[start]

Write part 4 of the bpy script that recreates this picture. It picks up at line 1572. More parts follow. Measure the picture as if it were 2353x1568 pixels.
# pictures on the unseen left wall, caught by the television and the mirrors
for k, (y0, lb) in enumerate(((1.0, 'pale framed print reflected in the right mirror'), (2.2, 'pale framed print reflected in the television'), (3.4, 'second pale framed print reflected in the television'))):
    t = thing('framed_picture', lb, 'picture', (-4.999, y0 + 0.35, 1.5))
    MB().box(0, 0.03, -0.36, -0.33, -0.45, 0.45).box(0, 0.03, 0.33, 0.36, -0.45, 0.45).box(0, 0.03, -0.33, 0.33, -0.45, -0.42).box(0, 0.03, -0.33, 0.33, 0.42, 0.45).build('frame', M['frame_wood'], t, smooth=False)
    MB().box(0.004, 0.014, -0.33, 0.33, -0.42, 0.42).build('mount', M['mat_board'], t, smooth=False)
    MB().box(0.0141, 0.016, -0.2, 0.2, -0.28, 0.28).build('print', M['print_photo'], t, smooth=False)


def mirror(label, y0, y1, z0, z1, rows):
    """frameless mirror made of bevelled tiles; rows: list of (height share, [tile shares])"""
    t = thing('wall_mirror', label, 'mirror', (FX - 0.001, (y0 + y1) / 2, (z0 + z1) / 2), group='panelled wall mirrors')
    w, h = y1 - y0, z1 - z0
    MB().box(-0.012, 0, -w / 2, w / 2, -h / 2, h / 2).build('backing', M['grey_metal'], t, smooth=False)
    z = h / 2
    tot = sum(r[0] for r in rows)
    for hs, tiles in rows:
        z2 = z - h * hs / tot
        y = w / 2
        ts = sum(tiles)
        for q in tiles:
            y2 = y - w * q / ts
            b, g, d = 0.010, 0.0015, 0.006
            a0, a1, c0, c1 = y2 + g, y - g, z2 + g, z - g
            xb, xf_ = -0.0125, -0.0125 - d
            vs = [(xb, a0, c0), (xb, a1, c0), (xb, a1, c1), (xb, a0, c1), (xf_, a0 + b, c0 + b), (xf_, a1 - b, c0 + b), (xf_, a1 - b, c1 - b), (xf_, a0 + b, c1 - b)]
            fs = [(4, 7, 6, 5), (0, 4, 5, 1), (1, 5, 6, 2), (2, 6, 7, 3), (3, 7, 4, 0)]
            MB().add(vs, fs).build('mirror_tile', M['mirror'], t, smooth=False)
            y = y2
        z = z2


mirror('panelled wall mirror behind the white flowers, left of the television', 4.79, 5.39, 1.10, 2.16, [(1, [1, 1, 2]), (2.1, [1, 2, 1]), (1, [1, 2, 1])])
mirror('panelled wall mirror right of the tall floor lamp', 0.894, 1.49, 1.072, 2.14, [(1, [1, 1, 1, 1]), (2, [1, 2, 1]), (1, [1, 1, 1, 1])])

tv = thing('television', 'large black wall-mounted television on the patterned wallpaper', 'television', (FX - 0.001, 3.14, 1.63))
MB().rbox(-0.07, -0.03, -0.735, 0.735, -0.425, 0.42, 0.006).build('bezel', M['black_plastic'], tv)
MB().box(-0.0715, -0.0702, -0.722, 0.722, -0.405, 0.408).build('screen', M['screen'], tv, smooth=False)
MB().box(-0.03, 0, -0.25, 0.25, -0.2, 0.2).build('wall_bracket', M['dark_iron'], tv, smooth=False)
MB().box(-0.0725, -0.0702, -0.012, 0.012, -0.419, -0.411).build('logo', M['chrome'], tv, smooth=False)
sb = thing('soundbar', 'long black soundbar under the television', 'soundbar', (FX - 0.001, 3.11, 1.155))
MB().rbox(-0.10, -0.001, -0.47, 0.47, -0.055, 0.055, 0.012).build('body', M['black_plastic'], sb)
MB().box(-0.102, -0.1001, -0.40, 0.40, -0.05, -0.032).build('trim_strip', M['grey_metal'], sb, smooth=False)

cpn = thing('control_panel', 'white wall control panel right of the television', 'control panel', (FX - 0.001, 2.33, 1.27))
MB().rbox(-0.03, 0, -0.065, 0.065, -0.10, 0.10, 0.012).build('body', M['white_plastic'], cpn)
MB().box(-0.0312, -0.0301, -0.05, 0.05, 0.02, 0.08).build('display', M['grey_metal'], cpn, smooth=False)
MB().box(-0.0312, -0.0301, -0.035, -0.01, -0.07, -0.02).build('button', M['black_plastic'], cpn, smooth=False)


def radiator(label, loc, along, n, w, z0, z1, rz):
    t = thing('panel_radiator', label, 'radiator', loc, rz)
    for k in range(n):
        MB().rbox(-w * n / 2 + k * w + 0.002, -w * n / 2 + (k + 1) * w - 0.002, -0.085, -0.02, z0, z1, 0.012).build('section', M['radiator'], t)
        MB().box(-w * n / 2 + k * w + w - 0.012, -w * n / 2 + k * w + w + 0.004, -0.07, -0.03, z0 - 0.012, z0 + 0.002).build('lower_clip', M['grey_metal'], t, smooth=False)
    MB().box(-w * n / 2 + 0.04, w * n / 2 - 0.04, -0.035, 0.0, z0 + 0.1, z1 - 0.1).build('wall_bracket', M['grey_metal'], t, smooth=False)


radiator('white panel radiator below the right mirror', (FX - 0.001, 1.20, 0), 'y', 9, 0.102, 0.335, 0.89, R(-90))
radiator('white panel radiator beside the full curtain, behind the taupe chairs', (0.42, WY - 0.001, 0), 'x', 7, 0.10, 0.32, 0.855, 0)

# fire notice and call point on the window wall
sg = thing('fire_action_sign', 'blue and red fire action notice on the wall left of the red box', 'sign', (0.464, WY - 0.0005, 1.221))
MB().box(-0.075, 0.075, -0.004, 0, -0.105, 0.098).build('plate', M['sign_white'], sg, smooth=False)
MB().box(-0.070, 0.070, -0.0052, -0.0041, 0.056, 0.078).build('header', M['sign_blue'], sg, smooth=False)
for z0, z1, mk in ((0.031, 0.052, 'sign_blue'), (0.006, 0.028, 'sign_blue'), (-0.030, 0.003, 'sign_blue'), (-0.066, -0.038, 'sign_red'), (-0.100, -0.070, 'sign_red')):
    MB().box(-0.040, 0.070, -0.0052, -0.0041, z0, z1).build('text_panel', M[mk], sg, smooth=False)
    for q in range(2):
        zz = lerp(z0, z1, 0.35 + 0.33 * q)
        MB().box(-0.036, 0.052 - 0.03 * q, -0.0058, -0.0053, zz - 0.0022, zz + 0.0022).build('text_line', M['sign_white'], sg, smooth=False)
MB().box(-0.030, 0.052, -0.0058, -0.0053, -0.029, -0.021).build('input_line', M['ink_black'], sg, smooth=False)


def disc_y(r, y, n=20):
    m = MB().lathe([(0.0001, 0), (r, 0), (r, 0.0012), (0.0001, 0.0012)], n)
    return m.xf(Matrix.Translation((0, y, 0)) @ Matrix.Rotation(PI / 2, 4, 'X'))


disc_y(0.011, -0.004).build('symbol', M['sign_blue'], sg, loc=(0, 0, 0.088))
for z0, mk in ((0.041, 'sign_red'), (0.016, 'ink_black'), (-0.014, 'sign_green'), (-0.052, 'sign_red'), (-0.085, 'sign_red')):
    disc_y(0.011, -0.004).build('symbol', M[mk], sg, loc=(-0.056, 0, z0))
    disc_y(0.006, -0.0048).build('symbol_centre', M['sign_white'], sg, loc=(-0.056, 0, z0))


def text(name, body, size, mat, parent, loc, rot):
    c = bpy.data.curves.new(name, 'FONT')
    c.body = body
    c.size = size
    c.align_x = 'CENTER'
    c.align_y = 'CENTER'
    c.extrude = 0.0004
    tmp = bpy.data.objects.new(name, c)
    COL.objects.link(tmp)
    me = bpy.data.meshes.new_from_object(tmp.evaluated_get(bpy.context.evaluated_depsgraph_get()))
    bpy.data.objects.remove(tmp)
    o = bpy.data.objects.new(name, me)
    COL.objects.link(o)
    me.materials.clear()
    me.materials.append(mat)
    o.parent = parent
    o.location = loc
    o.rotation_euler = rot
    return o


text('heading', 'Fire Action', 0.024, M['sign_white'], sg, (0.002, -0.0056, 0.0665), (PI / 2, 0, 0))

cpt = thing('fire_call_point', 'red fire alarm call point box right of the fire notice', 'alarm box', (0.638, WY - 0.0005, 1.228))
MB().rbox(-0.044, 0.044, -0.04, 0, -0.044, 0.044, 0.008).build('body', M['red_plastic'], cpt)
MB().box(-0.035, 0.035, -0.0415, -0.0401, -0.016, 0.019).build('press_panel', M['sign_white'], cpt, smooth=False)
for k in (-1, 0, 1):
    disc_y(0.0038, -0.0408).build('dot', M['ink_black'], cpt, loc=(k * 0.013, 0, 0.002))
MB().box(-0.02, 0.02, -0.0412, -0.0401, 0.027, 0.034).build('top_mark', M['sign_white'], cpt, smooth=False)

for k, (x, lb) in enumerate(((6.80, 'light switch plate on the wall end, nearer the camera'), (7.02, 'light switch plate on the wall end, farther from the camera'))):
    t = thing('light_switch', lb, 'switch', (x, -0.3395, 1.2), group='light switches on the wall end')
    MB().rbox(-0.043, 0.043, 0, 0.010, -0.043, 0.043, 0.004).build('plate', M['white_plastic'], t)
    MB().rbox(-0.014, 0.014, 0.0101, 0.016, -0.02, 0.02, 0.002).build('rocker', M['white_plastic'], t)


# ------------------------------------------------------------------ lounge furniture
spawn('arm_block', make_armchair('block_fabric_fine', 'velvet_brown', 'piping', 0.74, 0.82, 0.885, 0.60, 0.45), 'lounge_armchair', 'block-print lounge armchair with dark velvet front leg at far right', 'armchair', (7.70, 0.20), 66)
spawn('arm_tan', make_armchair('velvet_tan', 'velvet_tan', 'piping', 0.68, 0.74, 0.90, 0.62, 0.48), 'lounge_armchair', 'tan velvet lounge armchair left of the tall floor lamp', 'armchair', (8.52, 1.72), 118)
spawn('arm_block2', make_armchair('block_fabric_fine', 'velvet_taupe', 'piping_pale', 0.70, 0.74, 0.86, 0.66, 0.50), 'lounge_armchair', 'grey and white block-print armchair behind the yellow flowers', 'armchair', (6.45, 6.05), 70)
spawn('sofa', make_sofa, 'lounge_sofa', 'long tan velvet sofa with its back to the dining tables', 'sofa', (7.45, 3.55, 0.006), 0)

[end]
[start]

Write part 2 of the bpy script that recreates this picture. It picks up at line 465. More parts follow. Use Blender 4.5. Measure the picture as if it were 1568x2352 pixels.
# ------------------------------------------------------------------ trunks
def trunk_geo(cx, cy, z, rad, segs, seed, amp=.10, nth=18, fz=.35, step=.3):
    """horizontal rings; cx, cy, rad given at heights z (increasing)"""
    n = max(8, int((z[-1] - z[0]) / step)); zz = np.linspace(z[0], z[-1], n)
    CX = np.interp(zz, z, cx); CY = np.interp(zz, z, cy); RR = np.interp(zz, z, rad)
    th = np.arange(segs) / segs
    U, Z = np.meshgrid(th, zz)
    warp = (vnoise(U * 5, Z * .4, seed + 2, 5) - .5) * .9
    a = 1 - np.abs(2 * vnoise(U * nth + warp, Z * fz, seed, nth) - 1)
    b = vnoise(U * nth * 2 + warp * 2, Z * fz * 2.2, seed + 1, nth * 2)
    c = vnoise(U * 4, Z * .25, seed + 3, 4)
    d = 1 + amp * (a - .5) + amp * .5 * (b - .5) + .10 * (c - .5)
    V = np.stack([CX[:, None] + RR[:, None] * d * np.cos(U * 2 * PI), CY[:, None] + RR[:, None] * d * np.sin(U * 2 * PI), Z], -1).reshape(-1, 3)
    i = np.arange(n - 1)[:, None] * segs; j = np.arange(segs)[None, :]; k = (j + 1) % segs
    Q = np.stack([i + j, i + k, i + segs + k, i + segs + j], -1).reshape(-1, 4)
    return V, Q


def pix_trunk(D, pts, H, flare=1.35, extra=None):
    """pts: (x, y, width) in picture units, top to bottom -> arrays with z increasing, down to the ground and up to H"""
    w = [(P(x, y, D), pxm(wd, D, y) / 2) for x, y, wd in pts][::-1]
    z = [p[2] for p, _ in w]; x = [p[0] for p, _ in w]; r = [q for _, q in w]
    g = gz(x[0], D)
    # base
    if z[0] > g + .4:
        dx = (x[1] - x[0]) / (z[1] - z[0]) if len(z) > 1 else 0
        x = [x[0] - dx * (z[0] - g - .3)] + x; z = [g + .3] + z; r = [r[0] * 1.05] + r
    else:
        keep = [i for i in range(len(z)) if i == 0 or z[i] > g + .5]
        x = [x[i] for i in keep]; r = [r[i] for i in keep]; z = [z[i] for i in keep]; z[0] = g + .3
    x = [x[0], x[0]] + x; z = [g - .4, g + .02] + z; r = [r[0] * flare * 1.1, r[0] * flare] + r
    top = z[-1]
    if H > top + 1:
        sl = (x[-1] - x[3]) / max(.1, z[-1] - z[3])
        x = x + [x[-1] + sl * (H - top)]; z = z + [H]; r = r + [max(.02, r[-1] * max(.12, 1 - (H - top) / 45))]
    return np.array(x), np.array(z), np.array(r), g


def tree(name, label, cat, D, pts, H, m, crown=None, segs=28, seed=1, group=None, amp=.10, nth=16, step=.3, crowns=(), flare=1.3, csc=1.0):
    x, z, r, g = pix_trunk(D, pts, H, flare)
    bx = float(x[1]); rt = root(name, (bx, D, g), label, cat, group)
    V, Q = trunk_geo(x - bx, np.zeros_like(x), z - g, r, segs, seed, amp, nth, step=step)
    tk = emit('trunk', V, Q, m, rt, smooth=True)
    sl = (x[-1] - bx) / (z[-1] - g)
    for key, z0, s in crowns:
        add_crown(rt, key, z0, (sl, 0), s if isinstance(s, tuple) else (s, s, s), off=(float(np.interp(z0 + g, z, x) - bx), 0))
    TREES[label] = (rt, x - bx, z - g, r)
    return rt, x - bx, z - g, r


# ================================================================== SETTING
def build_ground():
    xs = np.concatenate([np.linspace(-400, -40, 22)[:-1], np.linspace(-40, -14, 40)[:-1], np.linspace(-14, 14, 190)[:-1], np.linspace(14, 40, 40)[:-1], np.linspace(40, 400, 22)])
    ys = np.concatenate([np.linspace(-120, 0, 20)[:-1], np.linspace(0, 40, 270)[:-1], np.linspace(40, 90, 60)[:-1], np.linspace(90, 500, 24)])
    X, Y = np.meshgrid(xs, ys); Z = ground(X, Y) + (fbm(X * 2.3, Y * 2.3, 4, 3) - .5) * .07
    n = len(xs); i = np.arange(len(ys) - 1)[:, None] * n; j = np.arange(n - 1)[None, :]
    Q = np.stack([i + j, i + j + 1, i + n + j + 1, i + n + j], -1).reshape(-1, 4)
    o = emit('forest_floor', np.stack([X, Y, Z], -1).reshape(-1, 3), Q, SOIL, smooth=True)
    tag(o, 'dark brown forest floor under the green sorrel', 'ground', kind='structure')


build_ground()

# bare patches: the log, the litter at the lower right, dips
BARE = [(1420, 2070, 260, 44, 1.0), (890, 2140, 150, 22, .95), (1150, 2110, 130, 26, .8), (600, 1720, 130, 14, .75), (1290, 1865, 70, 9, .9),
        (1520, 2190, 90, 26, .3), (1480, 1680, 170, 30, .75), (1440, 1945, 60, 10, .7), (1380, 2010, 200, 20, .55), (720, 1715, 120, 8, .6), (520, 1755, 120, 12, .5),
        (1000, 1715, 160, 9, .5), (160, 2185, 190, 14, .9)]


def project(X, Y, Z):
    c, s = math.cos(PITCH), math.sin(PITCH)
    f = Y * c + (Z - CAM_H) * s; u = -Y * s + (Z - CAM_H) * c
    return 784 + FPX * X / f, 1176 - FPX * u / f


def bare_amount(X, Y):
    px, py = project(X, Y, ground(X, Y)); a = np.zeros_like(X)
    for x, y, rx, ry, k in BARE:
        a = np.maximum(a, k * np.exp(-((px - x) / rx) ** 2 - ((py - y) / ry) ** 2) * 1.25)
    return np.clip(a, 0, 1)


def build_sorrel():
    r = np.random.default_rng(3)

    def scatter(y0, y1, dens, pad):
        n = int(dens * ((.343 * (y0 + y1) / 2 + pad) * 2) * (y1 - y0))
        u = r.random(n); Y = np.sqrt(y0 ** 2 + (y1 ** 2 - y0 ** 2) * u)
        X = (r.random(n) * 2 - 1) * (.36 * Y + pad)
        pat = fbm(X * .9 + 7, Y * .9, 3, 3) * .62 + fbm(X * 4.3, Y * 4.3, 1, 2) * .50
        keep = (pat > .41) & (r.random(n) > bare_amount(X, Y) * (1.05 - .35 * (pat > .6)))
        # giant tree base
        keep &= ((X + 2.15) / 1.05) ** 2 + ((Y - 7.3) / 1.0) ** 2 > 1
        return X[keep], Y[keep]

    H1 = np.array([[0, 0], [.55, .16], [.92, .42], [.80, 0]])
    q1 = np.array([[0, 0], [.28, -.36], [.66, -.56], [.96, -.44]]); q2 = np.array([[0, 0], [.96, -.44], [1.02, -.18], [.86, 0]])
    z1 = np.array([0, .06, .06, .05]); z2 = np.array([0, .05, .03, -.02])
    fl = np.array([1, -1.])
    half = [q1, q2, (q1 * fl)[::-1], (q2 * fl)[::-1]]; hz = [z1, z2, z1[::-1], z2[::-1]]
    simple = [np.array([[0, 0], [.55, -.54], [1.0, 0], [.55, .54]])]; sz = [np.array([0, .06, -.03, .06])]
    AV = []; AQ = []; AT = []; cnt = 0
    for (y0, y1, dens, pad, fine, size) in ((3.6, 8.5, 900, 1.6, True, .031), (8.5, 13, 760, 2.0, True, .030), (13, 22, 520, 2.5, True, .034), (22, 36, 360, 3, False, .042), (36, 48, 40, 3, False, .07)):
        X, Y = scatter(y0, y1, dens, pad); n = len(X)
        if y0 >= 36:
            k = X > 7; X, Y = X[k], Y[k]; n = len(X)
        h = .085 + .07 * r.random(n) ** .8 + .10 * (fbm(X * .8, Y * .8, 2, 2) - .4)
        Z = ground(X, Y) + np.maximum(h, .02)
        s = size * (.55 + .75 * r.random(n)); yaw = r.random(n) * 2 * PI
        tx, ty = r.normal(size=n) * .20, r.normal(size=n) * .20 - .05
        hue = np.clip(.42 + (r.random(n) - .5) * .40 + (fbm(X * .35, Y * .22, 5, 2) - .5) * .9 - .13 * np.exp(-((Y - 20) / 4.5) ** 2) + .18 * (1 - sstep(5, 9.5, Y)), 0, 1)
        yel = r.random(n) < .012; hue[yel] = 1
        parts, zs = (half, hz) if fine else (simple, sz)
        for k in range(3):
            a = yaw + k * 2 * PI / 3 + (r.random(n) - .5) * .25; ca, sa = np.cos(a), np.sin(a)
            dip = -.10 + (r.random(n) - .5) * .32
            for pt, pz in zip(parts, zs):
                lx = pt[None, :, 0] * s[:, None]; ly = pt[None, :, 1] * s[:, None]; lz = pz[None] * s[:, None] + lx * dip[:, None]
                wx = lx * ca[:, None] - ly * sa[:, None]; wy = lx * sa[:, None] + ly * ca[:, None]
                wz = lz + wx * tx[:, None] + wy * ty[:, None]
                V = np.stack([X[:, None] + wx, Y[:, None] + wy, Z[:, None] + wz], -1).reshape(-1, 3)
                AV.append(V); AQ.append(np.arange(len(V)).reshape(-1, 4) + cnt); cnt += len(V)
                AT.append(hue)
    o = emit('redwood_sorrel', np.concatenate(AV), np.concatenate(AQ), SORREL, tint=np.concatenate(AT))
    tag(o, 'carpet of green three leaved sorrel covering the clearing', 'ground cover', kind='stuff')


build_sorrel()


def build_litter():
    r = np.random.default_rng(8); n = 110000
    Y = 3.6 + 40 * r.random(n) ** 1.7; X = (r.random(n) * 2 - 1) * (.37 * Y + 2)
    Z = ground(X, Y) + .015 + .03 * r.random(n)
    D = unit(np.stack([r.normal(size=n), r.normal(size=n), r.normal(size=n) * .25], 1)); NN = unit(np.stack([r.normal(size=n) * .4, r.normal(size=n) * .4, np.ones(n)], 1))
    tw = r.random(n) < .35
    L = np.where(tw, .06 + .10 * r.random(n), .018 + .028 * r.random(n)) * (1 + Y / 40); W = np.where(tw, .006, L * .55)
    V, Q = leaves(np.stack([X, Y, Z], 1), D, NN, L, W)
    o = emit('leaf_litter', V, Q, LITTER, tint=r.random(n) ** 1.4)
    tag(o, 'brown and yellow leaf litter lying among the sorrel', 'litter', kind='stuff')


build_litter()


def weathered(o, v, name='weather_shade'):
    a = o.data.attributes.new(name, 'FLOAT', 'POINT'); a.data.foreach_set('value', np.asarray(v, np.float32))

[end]

▸ What the exercise asks
Give again, word for word, every line of the listing above from the one with "hue = np.clip(.42" to the one with "a = o.data.attributes.new(name, 'FLOAT', 'POINT');", both inclusive, and nothing beyond them.

▸ Reply
        hue = np.clip(.42 + (r.random(n) - .5) * .40 + (fbm(X * .35, Y * .22, 5, 2) - .5) * .9 - .13 * np.exp(-((Y - 20) / 4.5) ** 2) + .18 * (1 - sstep(5, 9.5, Y)), 0, 1)
        yel = r.random(n) < .012; hue[yel] = 1
        parts, zs = (half, hz) if fine else (simple, sz)
        for k in range(3):
            a = yaw + k * 2 * PI / 3 + (r.random(n) - .5) * .25; ca, sa = np.cos(a), np.sin(a)
            dip = -.10 + (r.random(n) - .5) * .32
            for pt, pz in zip(parts, zs):
                lx = pt[None, :, 0] * s[:, None]; ly = pt[None, :, 1] * s[:, None]; lz = pz[None] * s[:, None] + lx * dip[:, None]
                wx = lx * ca[:, None] - ly * sa[:, None]; wy = lx * sa[:, None] + ly * ca[:, None]
                wz = lz + wx * tx[:, None] + wy * ty[:, None]
                V = np.stack([X[:, None] + wx, Y[:, None] + wy, Z[:, None] + wz], -1).reshape(-1, 3)
                AV.append(V); AQ.append(np.arange(len(V)).reshape(-1, 4) + cnt); cnt += len(V)
                AT.append(hue)
    o = emit('redwood_sorrel', np.concatenate(AV), np.concatenate(AQ), SORREL, tint=np.concatenate(AT))
    tag(o, 'carpet of green three leaved sorrel covering the clearing', 'ground cover', kind='stuff')


build_sorrel()


def build_litter():
    r = np.random.default_rng(8); n = 110000
    Y = 3.6 + 40 * r.random(n) ** 1.7; X = (r.random(n) * 2 - 1) * (.37 * Y + 2)
    Z = ground(X, Y) + .015 + .03 * r.random(n)
    D = unit(np.stack([r.normal(size=n), r.normal(size=n), r.normal(size=n) * .25], 1)); NN = unit(np.stack([r.normal(size=n) * .4, r.normal(size=n) * .4, np.ones(n)], 1))
    tw = r.random(n) < .35
    L = np.where(tw, .06 + .10 * r.random(n), .018 + .028 * r.random(n)) * (1 + Y / 40); W = np.where(tw, .006, L * .55)
    V, Q = leaves(np.stack([X, Y, Z], 1), D, NN, L, W)
    o = emit('leaf_litter', V, Q, LITTER, tint=r.random(n) ** 1.4)
    tag(o, 'brown and yellow leaf litter lying among the sorrel', 'litter', kind='stuff')


build_litter()


def weathered(o, v, name='weather_shade'):
    a = o.data.attributes.new(name, 'FLOAT', 'POINT'); a.data.foreach_set('value', np.asarray(v, np.float32))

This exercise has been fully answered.